* _TASK DETAILS_: Every line with the word "continues" in it should be extracted from the data that follows.

* _MATERIAL PROVIDED_:

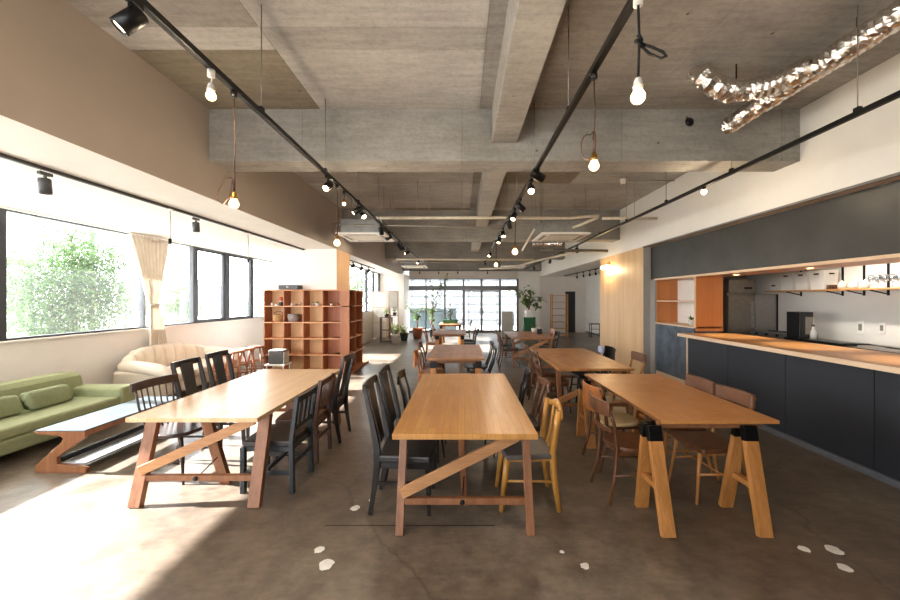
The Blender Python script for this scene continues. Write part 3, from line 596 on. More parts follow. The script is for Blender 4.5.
# ------------------------------------------------------------------ chairs (front faces +X)
def seat_slab(w_, d_, z, t_, xf=0, front=1.06, n=6):
    # trapezoid with rounded front
    w2 = w_/2; pts = [(-d_/2, -w2*.92), (-d_/2, w2*.92)]
    for i in range(n+1):
        s = i/n; pts.append((d_/2-.03+.03*math.sin(PI*s), w2*front*(1-2*s)))
    return MB().prism([(p[0]+xf, p[1]) for p in pts], z-t_, z, 'Z')
def back_curve(d_, h, H, rake, n=6):
    """points of a rear post from floor up to H (x,z)"""
    xb = -d_/2
    return [(xb-.055, 0), (xb-.02, .2), (xb, h-.08), (xb, h+.04), (xb-rake*.35, h+(H-h)*.45), (xb-rake, H)]
def chair_high(lab):
    t = thing('high_back_chair', lab, 'chair'); w_, d_, h, Hh = .40, .42, .46, .98; bc = back_curve(d_, h, Hh, .10)
    obj('seat', seat_slab(w_+.04, d_+.02, h, .06, .01), M['leather'], t, .015, 3)
    obj('seat_frame', seat_slab(w_-.01, d_-.02, h-.06, .05), M['blackw'], t, .003)
    for s in (-1, 1):
        obj('leg', MB().sweep([(d_/2-.02, s*(w_/2-.0), 0), (d_/2-.03, s*(w_/2-.01), h-.06)], [.014, .02], n=4), M['blackw'], t, .002)
        obj('leg', MB().sweep([(x, s*(w_/2-.015), z) for x, z in bc], [.013, .015, .02, .02, .018, .015], [.015, .02, .024, .024, .02, .013], n=4), M['blackw'], t, .002)
        obj('stretcher', MB().bar((-d_/2-.01, s*(w_/2-.015), .24), (d_/2-.03, s*(w_/2-.015), .24), .015, .022), M['blackw'], t)
    P = bc[3:]
    obj('splat', MB().sweep([(x-.003, 0, z) for x, z in P[:1]+[(P[1][0]-.01, P[1][1])]+[(P[2][0], P[2][1]-.02)]], [.07, .072, .085], .008, n=4), M['blackw'], t, .002)
    tp = [(P[2][0]-.018*(1-(2*i/8-1)**2), -w_/2+w_*i/8, P[2][1]-.015) for i in range(9)]
    obj('top_rail', MB().sweep(tp, .032, .010, n=4, ref=(0, 0, 1)), M['blackw'], t, .003)
    return t
def chair_straight(lab, name, mat, smat, H=.82, h=.44, w_=.38, d_=.42, nsl=4, slw=.028, rail2=True, leg=.02):
    t = thing(name, lab, 'chair')
    obj('seat', seat_slab(w_+.03, d_, h, .05, .015, 1.0), smat, t, .012, 3)
    for z in (h-.09,):
        obj('apron', MB().box(-d_/2, d_/2, -w_/2+.005, w_/2-.005, z, z+.04), mat, t)
    for s in (-1, 1):
        obj('leg', MB().bar((d_/2-.01, s*w_/2, 0), (d_/2-.01, s*w_/2, h-.05), leg*2, leg*2), mat, t, .003)
        obj('leg', MB().sweep([(-d_/2-.01, s*w_/2, 0), (-d_/2, s*w_/2, h), (-d_/2-.05, s*w_/2, H)], leg, leg*.9, n=4), mat, t, .003)
        obj('stretcher', MB().bar((-d_/2, s*w_/2, .17), (d_/2, s*w_/2, .17), .02, .035), mat, t, .002)
    obj('stretcher', MB().bar((0, -w_/2, .2), (0, w_/2, .2), .03, .025, (0, 0, 1)), mat, t, .002)
    obj('stretcher', MB().bar((-d_/2-.005, -w_/2, .24), (-d_/2-.005, w_/2, .24), .035, .018, (0, 0, 1)), mat, t, .002)
    obj('top_rail', MB().bar((-d_/2-.047, -w_/2, H-.035), (-d_/2-.047, w_/2, H-.035), .055, .02, (0, 0, 1)), mat, t, .003)
    obj('lower_rail', MB().bar((-d_/2-.015, -w_/2, h+.1), (-d_/2-.015, w_/2, h+.1), .04, .018, (0, 0, 1)), mat, t, .002)
    for i in range(nsl):
        y = -w_/2+w_*(i+1)/(nsl+1); obj('back_slat', MB().bar((-d_/2-.015, y, h+.1), (-d_/2-.045, y, H-.05), slw, .012), mat, t, .001)
    return t
def chair_windsor(lab, mat='windw', H=.86, w_=.44, n=7, name='windsor_chair'):
    t = thing(name, lab, 'chair'); d_, h = .42, .44
    st = MB(); pr = []
    for i in range(24):
        a = 2*PI*i/24; pr.append((d_/2*math.copysign(abs(math.cos(a))**.75, math.cos(a)), w_/2*math.copysign(abs(math.sin(a))**.75, math.sin(a))))
    st.prism(pr, h-.035, h, 'Z'); obj('seat', st, M[mat], t, .012, 3)
    for sx in (-1, 1):
        for sy in (-1, 1):
            a, b = Vector((sx*.14, sy*.14, h-.03)), Vector((sx*.22, sy*.20, 0)); pts = [a.lerp(b, k) for k in (0, .15, .4, .7, 1)]
            obj('leg', MB().sweep(pts, [.013, .016, .021, .014, .010], n=10), M[mat], t)
    for sy in (-1, 1): obj('stretcher', MB().sweep([(-.19, sy*.175, .17), (0, sy*.175, .17), (.19, sy*.175, .17)], [.008, .013, .008], n=8, ref=(0, 0, 1)), M[mat], t)
    obj('stretcher', MB().sweep([(0, -.17, .17), (0, 0, .17), (0, .17, .17)], [.008, .012, .008], n=8, ref=(0, 0, 1)), M[mat], t)
    xr = lambda y: -.27-.035*(1-(y/(w_*.5))**2)
    for i in range(n):
        y = -w_*.42+w_*.84*i/(n-1); big = i in (0, n-1)
        obj('spindle', MB().sweep([(-.17-.02*(1-(y/(w_*.5))**2), y*.86, h-.01), (xr(y)*.5-.115, y*.93, (h+H)/2), (xr(y), y, H-.03)], [.010 if big else .007]*3, n=8), M[mat], t)
    obj('comb_rail', MB().sweep([(xr(y)-.002, y, H-.01) for y in [-w_*.53+w_*1.06*k/10 for k in range(11)]], .04, .011, n=4, ref=(0, 0, 1)), M[mat], t, .006, 3)
    return t
def chair_cafe(lab, name, mat, smat, H=.81, style='rail', w_=.38, seatround=True, h=.45, leather=None, fat=1.0, rkk=.085, splay=.075):
    """bentwood style cafe chair: turned legs, curved back posts, curved top board"""
    t = thing(name, lab, 'chair'); d_ = .40
    if seatround:
        pr = [(d_/2*math.copysign(abs(math.cos(a))**.8, math.cos(a)), w_/2*1.02*math.copysign(abs(math.sin(a))**.8, math.sin(a))) for a in [2*PI*i/24 for i in range(24)]]
        obj('seat', MB().prism(pr, h-.035, h, 'Z'), smat, t, .008, 3)
    else: obj('seat', seat_slab(w_+.03, d_, h, .045, .01), smat, t, .012, 3)
    rk = rkk; xb = -d_/2+.015
    for s in (-1, 1):
        obj('leg', MB().sweep([(d_/2+.015, s*(w_/2-.005), 0), (d_/2-.02, s*(w_/2-.03), h*.6), (d_/2-.04, s*(w_/2-.04), h-.02)], [.010*fat, .015*fat, .017*fat], n=10), mat, t)
        obj('leg', MB().sweep([(xb-splay, s*(w_/2-.005), 0), (xb-.02, s*(w_/2-.02), .22), (xb, s*(w_/2-.025), h), (xb-.025, s*(w_/2-.015), h+.18), (xb-rk, s*(w_/2), H-.02)], [.012*fat, .015*fat, .017*fat, .015*fat, .012*fat], n=10), mat, t)
        obj('stretcher', MB().sweep([(xb-.03, s*(w_/2-.01), .23), (d_/2-.01, s*(w_/2-.02), .23)], .009, n=8), mat, t)
    obj('stretcher', MB().sweep([(.0, -w_/2+.01, .23), (.0, w_/2-.01, .23)], .008, n=8, ref=(0, 0, 1)), mat, t)
    obj('seat_rail', MB().box(-d_/2+.03, d_/2-.05, -w_/2+.03, w_/2-.03, h-.07, h-.035), mat, t)
    cur = lambda k, dz=0, bow=.045: [(xb-rk+.01+dz*.2-bow*(1-(2*i/10-1)**2), -w_/2-.012+(w_+.024)*i/10, H-.055+dz) for i in range(11)]
    if style == 'rail':
        obj('top_rail', MB().sweep(cur(0), .058, .008, n=4, ref=(0, 0, 1)), mat, t, .004); obj('back_slat', MB().sweep([(x+.022, y*.94, z-.17) for x, y, z in cur(0)], .018, .006, n=4, ref=(0, 0, 1)), mat, t, .002)
    elif style == 'panel':
        obj('back_panel', MB().sweep([(x+.012, y, z-.075) for x, y, z in cur(0, 0, .05)], .125, .006, n=4, ref=(0, 0, 1)), mat, t, .004)
    elif style == 'splat':
        obj('top_rail', MB().sweep(cur(0), .045, .012, n=4, ref=(0, 0, 1)), mat, t, .008)
        obj('splat', MB().sweep([(xb, 0, h), (xb-.04, 0, h+.17), (xb-rk-.025, 0, H-.08)], [.045, .03, .05], .007, n=4), mat, t, .002)
    elif style == 'pad':
        obj('back_pad', MB().sweep([(x+.01, y, z+.0) for x, y, z in cur(0, 0, .03)], .062, .02, n=4, ref=(0, 0, 1)), leather, t, .014, 3)
    elif style == 'ladder':
        for k in range(4): obj('back_slat', MB().sweep([(xb-.005-rk*(k+.6)/4-.02*(1-(2*i/8-1)**2), -w_/2+w_*i/8, h+.09+(H-h-.1)*k/3) for i in range(9)], .022, .007, n=4, ref=(0, 0, 1)), mat, t, .002)
    elif style == 'gold':
        obj('top_rail', MB().sweep([(xb-rk-.01-.03*(1-(2*i/12-1)**2), -w_/2-.01+(w_+.02)*i/12, H-.035+.018*math.cos((2*i/12-1)*PI)) for i in range(13)], [.030]+[.028, .022, .026, .034, .038, .040, .038, .034, .026, .022, .028]+[.030], .016, n=10, ref=(0, 0, 1)), mat, t)
        for y in (-.045, .045): obj('splat', MB().sweep([(xb, y*.7, h), (xb-.035, y*.8, h+.12), (xb-rk-.02, y*1.3, H-.05)], [.016, .014, .02], .008, n=4), mat, t, .003)
        obj('front_rail', MB().bar((d_/2-.035, -w_/2+.02, h-.06), (d_/2-.035, w_/2-.02, h-.06), .045, .02, (0, 0, 1)), mat, t)
    elif style == 'key':
        obj('top_rail', MB().sweep(cur(0), .035, .012, n=4, ref=(0, 0, 1)), mat, t, .004)
        for y in (-.075, .075): obj('back_slat', MB().bar((xb-.005, y, h), (xb-rk-.02, y, H-.07), .05, .012), mat, t, .002)
    return t
hb = chair_high('x'); HB = USED.setdefault('hb', {})
G1 = 'high back black chairs'
def put_high(x, y, rz, lab): return place(hb, HB, (x, y, 0), rz, lab, G1)
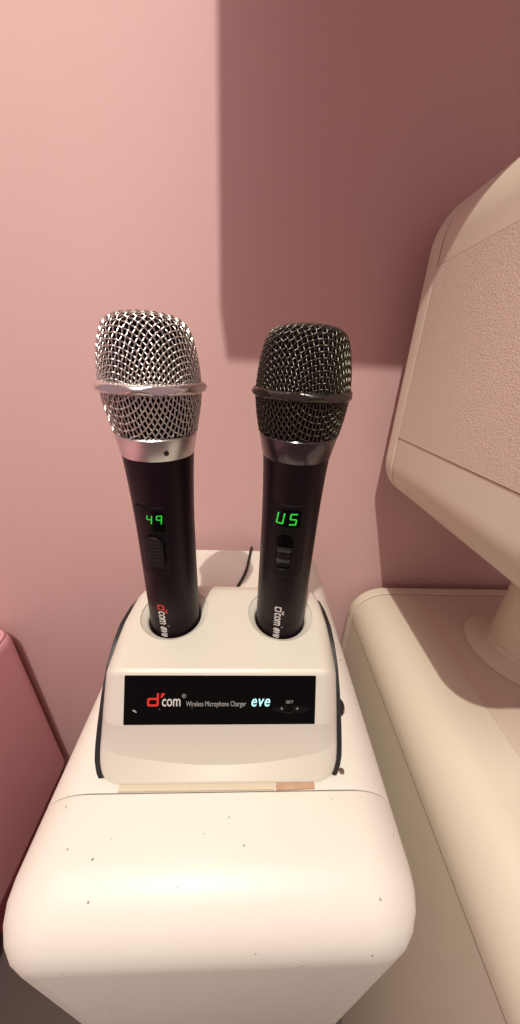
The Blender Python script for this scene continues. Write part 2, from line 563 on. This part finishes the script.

* _EXERCISE ANSWER_:
The Blender Python script for this scene continues. Write part 3, from line 596 on. More parts follow. The script is for Blender 4.5.
The Blender Python script for this scene continues. Write part 2, from line 563 on. This part finishes the script.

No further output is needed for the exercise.